Abstract

The EDGES low-band experiment has measured an absorption feature in the cosmic microwave background radiation (CMB), corresponding to the 21 cm hyperfine transition of hydrogen at redshift z ≃ 17, before the era of cosmic reionization. The amplitude of this absorption is connected to the ratio of singlet and triplet hyperfine states in the hydrogen gas, which can be parametrized by a spin temperature. The EDGES result suggests that the spin temperature is lower than the expected temperatures of both the CMB and the hydrogen gas.

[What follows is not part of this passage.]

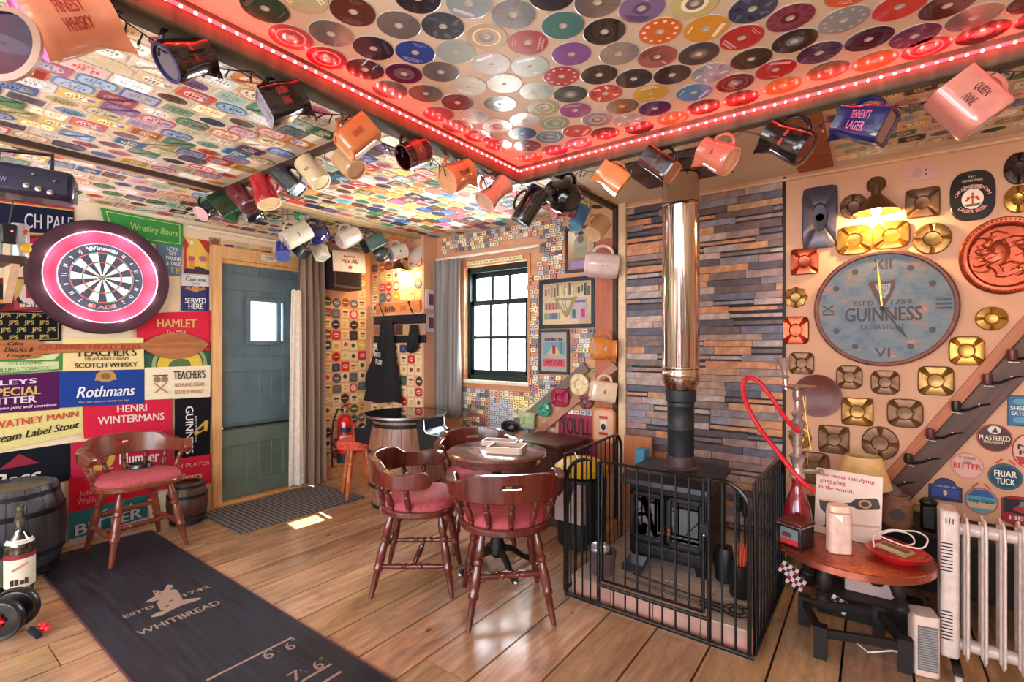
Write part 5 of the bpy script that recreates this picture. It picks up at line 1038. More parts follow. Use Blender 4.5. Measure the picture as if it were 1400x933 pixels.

A variety of mechanisms have been proposed in order to explain this signal, for example by lowering the kinetic temperature of the hydrogen gas via dark matter interactions. We introduce an alternative mechanism, by which a sub-GeV dark matter particle with spin-dependent coupling to nucleons or electrons can cause hyperfine transitions and lower the spin temperature directly, with negligible reduction of the kinetic temperature of the hydrogen gas. We consider a model with an asymmetric dark matter fermion and a light pseudo-vector mediator. Significant reduction of the spin temperature by this simple model is excluded, most strongly by coupling constant bounds coming from stellar cooling. Perhaps an alternative dark sector model, subject to different sets of constraints, can lower the spin temperature by the same mechanism.